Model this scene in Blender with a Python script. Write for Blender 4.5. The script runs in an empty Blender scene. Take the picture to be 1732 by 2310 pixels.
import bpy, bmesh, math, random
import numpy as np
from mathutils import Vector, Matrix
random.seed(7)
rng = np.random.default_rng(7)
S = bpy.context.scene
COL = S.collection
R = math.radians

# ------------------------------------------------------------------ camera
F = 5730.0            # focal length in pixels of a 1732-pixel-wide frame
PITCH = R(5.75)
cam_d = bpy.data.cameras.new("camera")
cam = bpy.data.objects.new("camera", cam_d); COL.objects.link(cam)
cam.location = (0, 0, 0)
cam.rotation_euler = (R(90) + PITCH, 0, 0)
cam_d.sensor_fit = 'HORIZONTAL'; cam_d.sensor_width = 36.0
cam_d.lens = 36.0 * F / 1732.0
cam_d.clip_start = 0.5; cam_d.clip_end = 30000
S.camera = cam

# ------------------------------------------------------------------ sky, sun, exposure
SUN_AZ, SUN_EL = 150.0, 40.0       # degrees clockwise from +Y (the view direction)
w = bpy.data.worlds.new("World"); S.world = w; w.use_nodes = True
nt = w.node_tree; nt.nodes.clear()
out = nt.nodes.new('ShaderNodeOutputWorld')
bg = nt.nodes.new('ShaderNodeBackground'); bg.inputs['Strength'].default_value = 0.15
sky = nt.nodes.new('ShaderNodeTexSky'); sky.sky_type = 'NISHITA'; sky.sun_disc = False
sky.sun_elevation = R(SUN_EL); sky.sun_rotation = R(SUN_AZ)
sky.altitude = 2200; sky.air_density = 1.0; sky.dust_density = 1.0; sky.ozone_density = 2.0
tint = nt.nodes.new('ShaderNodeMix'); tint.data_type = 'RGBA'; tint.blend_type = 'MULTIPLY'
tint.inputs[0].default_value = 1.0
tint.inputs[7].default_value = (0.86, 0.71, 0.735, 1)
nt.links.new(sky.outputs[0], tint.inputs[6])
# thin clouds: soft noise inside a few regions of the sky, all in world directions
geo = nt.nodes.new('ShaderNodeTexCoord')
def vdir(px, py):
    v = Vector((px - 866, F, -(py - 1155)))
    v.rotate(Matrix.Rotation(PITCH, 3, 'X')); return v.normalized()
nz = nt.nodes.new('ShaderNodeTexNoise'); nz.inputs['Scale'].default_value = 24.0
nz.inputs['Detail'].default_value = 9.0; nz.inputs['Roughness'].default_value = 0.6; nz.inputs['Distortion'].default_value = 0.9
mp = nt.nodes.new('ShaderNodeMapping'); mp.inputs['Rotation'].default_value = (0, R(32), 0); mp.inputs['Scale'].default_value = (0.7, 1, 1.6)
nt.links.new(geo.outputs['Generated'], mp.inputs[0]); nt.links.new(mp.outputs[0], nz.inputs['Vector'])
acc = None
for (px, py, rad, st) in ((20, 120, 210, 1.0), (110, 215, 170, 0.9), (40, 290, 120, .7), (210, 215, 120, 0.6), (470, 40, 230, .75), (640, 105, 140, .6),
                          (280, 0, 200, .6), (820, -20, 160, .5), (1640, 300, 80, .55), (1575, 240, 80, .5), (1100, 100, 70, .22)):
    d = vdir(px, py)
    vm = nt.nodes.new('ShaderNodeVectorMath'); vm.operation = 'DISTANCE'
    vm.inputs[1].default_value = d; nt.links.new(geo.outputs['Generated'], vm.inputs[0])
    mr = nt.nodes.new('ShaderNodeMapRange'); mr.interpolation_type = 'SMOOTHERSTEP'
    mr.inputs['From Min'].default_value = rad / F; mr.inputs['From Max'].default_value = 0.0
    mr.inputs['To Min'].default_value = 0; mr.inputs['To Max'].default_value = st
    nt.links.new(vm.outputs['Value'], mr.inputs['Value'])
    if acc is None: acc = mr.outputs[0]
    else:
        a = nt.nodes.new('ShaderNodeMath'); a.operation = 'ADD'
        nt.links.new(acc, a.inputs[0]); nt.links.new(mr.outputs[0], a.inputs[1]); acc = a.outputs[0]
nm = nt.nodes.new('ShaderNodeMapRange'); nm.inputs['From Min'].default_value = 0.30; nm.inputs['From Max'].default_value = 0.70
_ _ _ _
* WHAT TO WORK ON *
Take the lines above and retype all of them exactly.

* TASK RESPONSE *
Model this scene in Blender with a Python script. Write for Blender 4.5. The script runs in an empty Blender scene. Take the picture to be 1732 by 2310 pixels.
import bpy, bmesh, math, random
import numpy as np
from mathutils import Vector, Matrix
random.seed(7)
rng = np.random.default_rng(7)
S = bpy.context.scene
COL = S.collection
R = math.radians

# ------------------------------------------------------------------ camera
F = 5730.0            # focal length in pixels of a 1732-pixel-wide frame
PITCH = R(5.75)
cam_d = bpy.data.cameras.new("camera")
cam = bpy.data.objects.new("camera", cam_d); COL.objects.link(cam)
cam.location = (0, 0, 0)
cam.rotation_euler = (R(90) + PITCH, 0, 0)
cam_d.sensor_fit = 'HORIZONTAL'; cam_d.sensor_width = 36.0
cam_d.lens = 36.0 * F / 1732.0
cam_d.clip_start = 0.5; cam_d.clip_end = 30000
S.camera = cam

# ------------------------------------------------------------------ sky, sun, exposure
SUN_AZ, SUN_EL = 150.0, 40.0       # degrees clockwise from +Y (the view direction)
w = bpy.data.worlds.new("World"); S.world = w; w.use_nodes = True
nt = w.node_tree; nt.nodes.clear()
out = nt.nodes.new('ShaderNodeOutputWorld')
bg = nt.nodes.new('ShaderNodeBackground'); bg.inputs['Strength'].default_value = 0.15
sky = nt.nodes.new('ShaderNodeTexSky'); sky.sky_type = 'NISHITA'; sky.sun_disc = False
sky.sun_elevation = R(SUN_EL); sky.sun_rotation = R(SUN_AZ)
sky.altitude = 2200; sky.air_density = 1.0; sky.dust_density = 1.0; sky.ozone_density = 2.0
tint = nt.nodes.new('ShaderNodeMix'); tint.data_type = 'RGBA'; tint.blend_type = 'MULTIPLY'
tint.inputs[0].default_value = 1.0
tint.inputs[7].default_value = (0.86, 0.71, 0.735, 1)
nt.links.new(sky.outputs[0], tint.inputs[6])
# thin clouds: soft noise inside a few regions of the sky, all in world directions
geo = nt.nodes.new('ShaderNodeTexCoord')
def vdir(px, py):
    v = Vector((px - 866, F, -(py - 1155)))
    v.rotate(Matrix.Rotation(PITCH, 3, 'X')); return v.normalized()
nz = nt.nodes.new('ShaderNodeTexNoise'); nz.inputs['Scale'].default_value = 24.0
nz.inputs['Detail'].default_value = 9.0; nz.inputs['Roughness'].default_value = 0.6; nz.inputs['Distortion'].default_value = 0.9
mp = nt.nodes.new('ShaderNodeMapping'); mp.inputs['Rotation'].default_value = (0, R(32), 0); mp.inputs['Scale'].default_value = (0.7, 1, 1.6)
nt.links.new(geo.outputs['Generated'], mp.inputs[0]); nt.links.new(mp.outputs[0], nz.inputs['Vector'])
acc = None
for (px, py, rad, st) in ((20, 120, 210, 1.0), (110, 215, 170, 0.9), (40, 290, 120, .7), (210, 215, 120, 0.6), (470, 40, 230, .75), (640, 105, 140, .6),
                          (280, 0, 200, .6), (820, -20, 160, .5), (1640, 300, 80, .55), (1575, 240, 80, .5), (1100, 100, 70, .22)):
    d = vdir(px, py)
    vm = nt.nodes.new('ShaderNodeVectorMath'); vm.operation = 'DISTANCE'
    vm.inputs[1].default_value = d; nt.links.new(geo.outputs['Generated'], vm.inputs[0])
    mr = nt.nodes.new('ShaderNodeMapRange'); mr.interpolation_type = 'SMOOTHERSTEP'
    mr.inputs['From Min'].default_value = rad / F; mr.inputs['From Max'].default_value = 0.0
    mr.inputs['To Min'].default_value = 0; mr.inputs['To Max'].default_value = st
    nt.links.new(vm.outputs['Value'], mr.inputs['Value'])
    if acc is None: acc = mr.outputs[0]
    else:
        a = nt.nodes.new('ShaderNodeMath'); a.operation = 'ADD'
        nt.links.new(acc, a.inputs[0]); nt.links.new(mr.outputs[0], a.inputs[1]); acc = a.outputs[0]
nm = nt.nodes.new('ShaderNodeMapRange'); nm.inputs['From Min'].default_value = 0.30; nm.inputs['From Max'].default_value = 0.70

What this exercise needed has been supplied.